The only possibility that she might not have been a full-blooded Macedonian Greek arises from the fact that we do not know the precise identity of one member of her family tree. We do not know who her grandmother was on her father's side. Her grandmother was the mistress (not the wife) of her grandfather, Ptolemy IX. Because nothing is known about this person, the assumption has always been that she was a Macedonian Greek, like the other members of Ptolemy's court. Like other Greeks, the Ptolemies were wary of foreigners. They kept themselves apart from the native population, with brothers usually marrying sisters, or uncles marrying nieces, or in one case a father marrying his daughter (Ptolemy IX and Cleopatra Berenice III). Because the Ptolemies seemed to prefer to marry among themselves, even incestuously, it has always been assumed that Cleopatra's grandmother was closely connected with the family. If she had been a foreigner, one of the Roman writers of the time would have mentioned it in their invectives against Cleopatra as an enemy of the Roman state. These writers were supporters of Octavian (later known as Augustus) who defeated Cleopatra's forces in the battle of Actium in 31 B.C.

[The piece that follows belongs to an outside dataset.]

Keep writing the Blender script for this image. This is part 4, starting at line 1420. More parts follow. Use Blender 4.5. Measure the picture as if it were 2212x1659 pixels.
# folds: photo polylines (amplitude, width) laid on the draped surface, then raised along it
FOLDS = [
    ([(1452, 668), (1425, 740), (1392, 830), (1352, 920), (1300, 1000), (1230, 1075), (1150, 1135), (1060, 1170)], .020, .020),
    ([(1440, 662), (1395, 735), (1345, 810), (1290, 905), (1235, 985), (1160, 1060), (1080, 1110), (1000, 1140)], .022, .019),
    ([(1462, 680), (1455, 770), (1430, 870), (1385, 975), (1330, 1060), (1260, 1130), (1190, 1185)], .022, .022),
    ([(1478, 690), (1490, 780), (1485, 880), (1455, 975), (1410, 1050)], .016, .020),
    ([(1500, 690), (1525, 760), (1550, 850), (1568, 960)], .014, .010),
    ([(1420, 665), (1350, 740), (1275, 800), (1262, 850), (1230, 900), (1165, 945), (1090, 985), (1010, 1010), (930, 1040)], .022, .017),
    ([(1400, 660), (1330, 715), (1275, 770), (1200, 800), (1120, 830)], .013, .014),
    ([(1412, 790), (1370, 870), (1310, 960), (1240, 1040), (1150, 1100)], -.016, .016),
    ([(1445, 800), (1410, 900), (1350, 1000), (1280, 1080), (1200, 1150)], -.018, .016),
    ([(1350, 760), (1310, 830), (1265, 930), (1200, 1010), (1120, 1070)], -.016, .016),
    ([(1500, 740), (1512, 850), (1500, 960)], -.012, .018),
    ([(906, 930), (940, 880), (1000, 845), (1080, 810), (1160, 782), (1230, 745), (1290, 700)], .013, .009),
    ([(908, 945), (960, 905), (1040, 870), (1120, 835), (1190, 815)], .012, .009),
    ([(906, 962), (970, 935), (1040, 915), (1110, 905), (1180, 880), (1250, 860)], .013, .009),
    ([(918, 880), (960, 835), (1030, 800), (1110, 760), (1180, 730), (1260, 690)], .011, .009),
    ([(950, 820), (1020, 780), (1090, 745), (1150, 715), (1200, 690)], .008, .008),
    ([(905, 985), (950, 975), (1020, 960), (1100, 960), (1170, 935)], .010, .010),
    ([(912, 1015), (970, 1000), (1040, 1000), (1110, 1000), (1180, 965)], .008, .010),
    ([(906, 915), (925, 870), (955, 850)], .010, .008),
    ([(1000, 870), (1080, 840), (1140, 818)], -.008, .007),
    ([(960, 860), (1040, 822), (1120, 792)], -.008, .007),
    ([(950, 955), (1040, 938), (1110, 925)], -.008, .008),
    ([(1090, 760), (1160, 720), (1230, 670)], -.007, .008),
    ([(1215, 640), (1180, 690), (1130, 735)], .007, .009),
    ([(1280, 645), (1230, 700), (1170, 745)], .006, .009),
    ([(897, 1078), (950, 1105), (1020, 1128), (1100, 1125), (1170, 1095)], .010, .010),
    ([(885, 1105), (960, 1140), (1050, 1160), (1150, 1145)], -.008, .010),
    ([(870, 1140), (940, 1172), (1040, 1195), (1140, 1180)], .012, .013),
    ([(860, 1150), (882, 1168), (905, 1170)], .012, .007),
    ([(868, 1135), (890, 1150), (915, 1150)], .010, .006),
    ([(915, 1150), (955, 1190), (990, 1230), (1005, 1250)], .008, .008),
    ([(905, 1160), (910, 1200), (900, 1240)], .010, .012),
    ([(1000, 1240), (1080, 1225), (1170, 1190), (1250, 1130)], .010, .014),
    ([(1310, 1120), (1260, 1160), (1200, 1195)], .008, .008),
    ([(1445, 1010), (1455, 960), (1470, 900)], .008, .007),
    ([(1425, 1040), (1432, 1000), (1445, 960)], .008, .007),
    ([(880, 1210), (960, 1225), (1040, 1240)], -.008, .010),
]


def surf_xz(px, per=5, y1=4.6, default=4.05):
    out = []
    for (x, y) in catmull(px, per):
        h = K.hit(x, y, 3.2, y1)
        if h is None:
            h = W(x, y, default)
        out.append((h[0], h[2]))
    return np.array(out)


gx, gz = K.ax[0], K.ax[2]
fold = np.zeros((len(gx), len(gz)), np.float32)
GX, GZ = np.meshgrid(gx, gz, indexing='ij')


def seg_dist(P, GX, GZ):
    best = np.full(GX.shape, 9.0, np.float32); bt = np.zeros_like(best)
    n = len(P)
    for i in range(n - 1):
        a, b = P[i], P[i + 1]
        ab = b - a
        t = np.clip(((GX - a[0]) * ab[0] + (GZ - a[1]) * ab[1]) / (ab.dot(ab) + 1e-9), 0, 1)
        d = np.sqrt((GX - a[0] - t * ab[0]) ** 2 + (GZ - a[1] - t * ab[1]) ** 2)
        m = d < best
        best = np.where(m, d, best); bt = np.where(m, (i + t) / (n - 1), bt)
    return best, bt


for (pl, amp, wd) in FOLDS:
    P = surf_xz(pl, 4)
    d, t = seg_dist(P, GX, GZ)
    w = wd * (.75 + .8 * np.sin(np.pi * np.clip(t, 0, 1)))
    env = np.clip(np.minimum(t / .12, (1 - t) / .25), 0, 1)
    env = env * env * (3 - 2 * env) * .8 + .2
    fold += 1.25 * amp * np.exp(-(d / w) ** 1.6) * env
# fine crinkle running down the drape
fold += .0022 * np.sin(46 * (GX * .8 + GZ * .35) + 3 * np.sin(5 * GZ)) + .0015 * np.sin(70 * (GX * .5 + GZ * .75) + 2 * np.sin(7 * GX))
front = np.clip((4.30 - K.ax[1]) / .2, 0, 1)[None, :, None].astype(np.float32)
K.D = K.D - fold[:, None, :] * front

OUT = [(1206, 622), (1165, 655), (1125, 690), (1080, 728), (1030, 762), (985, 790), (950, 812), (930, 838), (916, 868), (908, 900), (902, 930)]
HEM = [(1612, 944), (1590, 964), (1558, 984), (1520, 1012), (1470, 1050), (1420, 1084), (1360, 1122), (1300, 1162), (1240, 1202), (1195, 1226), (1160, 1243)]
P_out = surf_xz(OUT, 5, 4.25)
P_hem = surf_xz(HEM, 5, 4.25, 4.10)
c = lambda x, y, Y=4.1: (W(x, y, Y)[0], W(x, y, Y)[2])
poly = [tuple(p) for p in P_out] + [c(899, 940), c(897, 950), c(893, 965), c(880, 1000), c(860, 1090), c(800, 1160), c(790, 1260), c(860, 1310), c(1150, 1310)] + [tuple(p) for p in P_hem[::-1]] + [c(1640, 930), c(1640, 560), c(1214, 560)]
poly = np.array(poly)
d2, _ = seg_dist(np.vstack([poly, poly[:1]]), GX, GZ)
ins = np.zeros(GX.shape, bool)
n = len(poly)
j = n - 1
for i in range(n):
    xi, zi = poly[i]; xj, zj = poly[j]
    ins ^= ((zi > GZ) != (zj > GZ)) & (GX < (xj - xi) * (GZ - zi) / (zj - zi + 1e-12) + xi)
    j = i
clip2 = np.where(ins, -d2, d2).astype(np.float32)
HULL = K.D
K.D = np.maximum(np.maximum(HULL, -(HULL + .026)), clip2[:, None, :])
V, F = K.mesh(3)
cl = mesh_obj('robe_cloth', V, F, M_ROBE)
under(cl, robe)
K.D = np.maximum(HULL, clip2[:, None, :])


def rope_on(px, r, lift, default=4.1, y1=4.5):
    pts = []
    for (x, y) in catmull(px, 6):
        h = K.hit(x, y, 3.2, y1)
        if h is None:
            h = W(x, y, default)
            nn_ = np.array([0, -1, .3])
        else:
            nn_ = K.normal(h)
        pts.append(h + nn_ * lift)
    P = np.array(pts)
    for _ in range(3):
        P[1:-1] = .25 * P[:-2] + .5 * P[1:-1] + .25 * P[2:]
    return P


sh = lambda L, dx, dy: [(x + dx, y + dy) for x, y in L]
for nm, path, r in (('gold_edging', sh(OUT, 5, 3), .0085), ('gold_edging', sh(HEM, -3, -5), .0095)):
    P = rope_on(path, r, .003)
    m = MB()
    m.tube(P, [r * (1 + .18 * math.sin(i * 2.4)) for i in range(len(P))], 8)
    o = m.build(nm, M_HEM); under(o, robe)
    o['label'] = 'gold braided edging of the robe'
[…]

Mary Lefkowitz is the Andrew W. Mellon Professor in the Humanities at Wellesley College. She is the author of many books on ancient Greece and Rome, including Lives of the Greek Poets and Women in Greek Myth, as well as articles for the Wall Street Journal and the New Republic. She is the co-editor of Women's Life in Greece and Rome and Black Athena Revisited.

Paul Hue said...


Oops, I forgot the url for the Lefkowitz essay. I am unconvinced either way. As far as the Arabs, Persians, and Africans contributing to the development of civilization in crucial ways, I have no doubt. What I now doubt is that the Greeks did anytihng to those people that those people weren't doing to each other and to Europeans; the Greeks seem to me to have no more or less "stolen" from the Egyptians than did the Egyptians from the Arabs.